### The problem
Reproduce, word for word, every line from the first one down to the line containing "return m, nt, nt.nodes['Principled BSDF']", and nothing else.

### Data segment

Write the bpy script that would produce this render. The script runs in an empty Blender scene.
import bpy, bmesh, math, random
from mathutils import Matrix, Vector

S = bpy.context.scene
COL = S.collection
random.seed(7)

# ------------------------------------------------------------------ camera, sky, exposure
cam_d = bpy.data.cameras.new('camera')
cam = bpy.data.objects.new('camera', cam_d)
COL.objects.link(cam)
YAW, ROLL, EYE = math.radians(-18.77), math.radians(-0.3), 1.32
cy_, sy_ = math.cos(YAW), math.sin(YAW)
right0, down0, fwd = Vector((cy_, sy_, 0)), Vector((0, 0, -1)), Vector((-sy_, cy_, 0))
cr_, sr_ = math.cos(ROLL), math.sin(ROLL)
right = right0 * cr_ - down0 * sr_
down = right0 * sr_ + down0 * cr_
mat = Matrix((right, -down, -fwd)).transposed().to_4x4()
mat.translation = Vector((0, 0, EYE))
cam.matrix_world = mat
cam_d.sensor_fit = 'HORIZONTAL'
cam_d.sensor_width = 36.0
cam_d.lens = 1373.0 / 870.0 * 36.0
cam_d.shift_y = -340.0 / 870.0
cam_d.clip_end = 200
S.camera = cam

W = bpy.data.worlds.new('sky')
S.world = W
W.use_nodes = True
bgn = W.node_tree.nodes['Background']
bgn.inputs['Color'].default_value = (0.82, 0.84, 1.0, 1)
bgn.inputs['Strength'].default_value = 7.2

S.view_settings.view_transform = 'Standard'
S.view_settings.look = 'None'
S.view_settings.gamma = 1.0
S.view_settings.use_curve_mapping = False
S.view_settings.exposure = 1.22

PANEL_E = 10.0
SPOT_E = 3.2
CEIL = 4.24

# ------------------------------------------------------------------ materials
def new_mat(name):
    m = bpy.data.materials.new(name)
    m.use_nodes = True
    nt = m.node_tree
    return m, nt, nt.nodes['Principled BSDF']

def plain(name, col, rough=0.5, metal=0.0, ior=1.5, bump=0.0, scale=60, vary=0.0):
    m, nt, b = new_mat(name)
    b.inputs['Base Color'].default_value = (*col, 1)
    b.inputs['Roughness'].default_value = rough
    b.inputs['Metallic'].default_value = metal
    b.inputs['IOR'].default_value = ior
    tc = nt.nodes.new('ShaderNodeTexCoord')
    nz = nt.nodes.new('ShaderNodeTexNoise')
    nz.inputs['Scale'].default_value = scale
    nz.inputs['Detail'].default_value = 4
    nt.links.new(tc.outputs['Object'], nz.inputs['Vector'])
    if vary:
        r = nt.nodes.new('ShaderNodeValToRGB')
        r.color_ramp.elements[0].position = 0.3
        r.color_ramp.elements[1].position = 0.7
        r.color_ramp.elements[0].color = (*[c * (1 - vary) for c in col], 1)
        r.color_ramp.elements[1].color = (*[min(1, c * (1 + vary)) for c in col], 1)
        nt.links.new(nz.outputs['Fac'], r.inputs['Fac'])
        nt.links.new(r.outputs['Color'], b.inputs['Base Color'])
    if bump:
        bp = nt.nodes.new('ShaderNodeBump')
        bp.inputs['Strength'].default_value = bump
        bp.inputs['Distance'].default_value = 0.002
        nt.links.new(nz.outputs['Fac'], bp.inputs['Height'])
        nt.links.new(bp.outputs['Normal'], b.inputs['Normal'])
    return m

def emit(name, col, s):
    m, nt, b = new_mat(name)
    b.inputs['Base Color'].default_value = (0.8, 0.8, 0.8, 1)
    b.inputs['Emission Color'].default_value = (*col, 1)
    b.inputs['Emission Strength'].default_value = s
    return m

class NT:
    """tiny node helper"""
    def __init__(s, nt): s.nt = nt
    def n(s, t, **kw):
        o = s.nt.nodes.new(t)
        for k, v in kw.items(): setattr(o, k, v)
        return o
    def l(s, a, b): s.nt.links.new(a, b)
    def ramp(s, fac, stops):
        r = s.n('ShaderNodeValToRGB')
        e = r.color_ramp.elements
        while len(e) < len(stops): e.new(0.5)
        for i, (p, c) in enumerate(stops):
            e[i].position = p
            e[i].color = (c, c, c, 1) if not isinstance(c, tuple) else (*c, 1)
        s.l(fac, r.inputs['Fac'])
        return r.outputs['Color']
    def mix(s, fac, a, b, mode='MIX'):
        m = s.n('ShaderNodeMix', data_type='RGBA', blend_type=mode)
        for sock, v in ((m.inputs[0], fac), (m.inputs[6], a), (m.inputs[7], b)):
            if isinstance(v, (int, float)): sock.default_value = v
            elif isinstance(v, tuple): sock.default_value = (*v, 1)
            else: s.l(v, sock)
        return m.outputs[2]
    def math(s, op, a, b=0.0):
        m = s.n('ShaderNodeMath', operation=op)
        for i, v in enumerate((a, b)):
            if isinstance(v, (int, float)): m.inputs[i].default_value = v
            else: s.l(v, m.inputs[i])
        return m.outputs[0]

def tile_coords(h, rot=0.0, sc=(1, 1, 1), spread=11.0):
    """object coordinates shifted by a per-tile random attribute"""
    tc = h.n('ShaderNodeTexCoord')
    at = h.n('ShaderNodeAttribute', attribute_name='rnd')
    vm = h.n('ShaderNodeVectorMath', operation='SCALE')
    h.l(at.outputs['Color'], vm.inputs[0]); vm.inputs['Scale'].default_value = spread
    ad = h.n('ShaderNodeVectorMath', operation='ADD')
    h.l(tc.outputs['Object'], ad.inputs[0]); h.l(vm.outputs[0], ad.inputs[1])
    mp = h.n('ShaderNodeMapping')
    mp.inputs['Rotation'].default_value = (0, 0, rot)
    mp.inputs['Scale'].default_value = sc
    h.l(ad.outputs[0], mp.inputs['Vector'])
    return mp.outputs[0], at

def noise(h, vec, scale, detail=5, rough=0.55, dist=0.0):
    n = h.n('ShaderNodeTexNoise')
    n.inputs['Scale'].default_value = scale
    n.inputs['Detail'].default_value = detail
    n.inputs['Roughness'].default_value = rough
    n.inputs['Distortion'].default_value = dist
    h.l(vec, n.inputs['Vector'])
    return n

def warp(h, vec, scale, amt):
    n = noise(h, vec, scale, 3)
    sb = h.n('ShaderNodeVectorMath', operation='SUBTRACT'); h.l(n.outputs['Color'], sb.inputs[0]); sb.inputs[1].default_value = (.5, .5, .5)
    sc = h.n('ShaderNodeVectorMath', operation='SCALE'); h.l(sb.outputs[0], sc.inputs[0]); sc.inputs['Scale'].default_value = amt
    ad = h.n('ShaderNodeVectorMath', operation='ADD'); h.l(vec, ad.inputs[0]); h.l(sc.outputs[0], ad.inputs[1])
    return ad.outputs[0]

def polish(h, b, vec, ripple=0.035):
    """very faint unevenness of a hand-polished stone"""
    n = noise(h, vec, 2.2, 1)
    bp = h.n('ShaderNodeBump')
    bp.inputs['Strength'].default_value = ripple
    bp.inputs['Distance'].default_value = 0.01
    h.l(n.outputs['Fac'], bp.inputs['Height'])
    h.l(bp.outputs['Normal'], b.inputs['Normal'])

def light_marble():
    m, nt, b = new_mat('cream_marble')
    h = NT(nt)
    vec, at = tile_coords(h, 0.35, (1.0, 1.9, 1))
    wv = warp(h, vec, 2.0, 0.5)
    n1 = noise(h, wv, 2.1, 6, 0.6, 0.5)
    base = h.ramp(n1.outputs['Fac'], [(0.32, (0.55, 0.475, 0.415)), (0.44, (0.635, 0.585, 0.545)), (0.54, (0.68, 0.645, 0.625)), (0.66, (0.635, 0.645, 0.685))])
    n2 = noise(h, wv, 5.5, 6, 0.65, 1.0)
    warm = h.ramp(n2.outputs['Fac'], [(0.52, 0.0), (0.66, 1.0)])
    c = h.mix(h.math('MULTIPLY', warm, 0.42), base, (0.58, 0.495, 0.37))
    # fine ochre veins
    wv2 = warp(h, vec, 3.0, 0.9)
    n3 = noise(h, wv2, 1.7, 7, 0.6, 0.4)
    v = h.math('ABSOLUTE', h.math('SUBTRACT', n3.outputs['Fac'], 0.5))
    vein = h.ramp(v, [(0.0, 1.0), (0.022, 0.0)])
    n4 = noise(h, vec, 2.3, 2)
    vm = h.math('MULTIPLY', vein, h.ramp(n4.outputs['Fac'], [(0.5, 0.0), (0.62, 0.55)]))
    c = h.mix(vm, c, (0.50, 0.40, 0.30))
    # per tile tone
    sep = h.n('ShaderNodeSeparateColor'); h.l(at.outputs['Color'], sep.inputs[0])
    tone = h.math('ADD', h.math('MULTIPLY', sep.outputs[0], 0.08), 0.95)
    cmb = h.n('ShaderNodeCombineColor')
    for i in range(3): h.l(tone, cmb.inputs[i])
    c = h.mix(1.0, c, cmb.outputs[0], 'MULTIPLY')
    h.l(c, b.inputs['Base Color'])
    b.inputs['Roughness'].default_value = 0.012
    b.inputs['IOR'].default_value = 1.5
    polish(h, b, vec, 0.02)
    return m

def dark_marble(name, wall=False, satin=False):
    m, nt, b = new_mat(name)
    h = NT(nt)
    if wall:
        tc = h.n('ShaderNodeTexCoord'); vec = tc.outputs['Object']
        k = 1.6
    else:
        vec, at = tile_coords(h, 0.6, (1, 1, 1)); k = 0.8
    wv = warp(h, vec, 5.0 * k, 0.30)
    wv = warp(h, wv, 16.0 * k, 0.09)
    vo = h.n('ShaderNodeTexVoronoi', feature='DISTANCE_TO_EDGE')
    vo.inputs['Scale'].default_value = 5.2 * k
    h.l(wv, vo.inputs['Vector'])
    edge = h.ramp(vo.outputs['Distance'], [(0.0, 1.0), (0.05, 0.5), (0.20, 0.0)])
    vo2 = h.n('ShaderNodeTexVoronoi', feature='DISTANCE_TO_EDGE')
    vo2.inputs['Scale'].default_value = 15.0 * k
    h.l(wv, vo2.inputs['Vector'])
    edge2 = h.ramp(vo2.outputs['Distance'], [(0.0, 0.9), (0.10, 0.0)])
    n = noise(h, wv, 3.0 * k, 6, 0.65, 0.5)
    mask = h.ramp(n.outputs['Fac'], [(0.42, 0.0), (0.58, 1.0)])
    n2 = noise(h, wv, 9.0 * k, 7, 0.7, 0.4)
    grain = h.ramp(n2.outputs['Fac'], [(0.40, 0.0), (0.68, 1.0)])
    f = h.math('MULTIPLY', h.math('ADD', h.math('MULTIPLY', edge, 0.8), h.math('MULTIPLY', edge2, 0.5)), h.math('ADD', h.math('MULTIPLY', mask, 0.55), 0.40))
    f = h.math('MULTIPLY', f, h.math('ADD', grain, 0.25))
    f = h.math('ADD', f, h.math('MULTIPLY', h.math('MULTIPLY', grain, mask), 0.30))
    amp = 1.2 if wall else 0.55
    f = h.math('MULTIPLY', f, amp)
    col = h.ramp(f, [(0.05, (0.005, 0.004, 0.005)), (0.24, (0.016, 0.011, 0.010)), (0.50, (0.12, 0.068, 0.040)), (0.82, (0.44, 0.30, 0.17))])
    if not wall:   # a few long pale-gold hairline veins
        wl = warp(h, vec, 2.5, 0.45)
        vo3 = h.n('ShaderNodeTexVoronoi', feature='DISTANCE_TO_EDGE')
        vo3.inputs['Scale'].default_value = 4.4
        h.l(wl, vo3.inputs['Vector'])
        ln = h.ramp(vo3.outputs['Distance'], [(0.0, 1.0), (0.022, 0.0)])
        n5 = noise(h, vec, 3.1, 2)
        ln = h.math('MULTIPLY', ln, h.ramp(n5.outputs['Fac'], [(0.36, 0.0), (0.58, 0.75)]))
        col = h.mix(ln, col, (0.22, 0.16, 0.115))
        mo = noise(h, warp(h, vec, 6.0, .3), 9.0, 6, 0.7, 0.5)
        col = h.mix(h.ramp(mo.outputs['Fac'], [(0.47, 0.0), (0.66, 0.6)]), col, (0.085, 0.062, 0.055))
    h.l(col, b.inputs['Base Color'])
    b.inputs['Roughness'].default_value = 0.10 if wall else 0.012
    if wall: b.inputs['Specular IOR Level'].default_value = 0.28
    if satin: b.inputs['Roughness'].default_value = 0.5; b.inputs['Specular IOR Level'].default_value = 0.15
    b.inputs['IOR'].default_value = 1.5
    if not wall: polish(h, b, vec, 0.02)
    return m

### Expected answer
Write the bpy script that would produce this render. The script runs in an empty Blender scene.
import bpy, bmesh, math, random
from mathutils import Matrix, Vector

S = bpy.context.scene
COL = S.collection
random.seed(7)

# ------------------------------------------------------------------ camera, sky, exposure
cam_d = bpy.data.cameras.new('camera')
cam = bpy.data.objects.new('camera', cam_d)
COL.objects.link(cam)
YAW, ROLL, EYE = math.radians(-18.77), math.radians(-0.3), 1.32
cy_, sy_ = math.cos(YAW), math.sin(YAW)
right0, down0, fwd = Vector((cy_, sy_, 0)), Vector((0, 0, -1)), Vector((-sy_, cy_, 0))
cr_, sr_ = math.cos(ROLL), math.sin(ROLL)
right = right0 * cr_ - down0 * sr_
down = right0 * sr_ + down0 * cr_
mat = Matrix((right, -down, -fwd)).transposed().to_4x4()
mat.translation = Vector((0, 0, EYE))
cam.matrix_world = mat
cam_d.sensor_fit = 'HORIZONTAL'
cam_d.sensor_width = 36.0
cam_d.lens = 1373.0 / 870.0 * 36.0
cam_d.shift_y = -340.0 / 870.0
cam_d.clip_end = 200
S.camera = cam

W = bpy.data.worlds.new('sky')
S.world = W
W.use_nodes = True
bgn = W.node_tree.nodes['Background']
bgn.inputs['Color'].default_value = (0.82, 0.84, 1.0, 1)
bgn.inputs['Strength'].default_value = 7.2

S.view_settings.view_transform = 'Standard'
S.view_settings.look = 'None'
S.view_settings.gamma = 1.0
S.view_settings.use_curve_mapping = False
S.view_settings.exposure = 1.22

PANEL_E = 10.0
SPOT_E = 3.2
CEIL = 4.24

# ------------------------------------------------------------------ materials
def new_mat(name):
    m = bpy.data.materials.new(name)
    m.use_nodes = True
    nt = m.node_tree
    return m, nt, nt.nodes['Principled BSDF']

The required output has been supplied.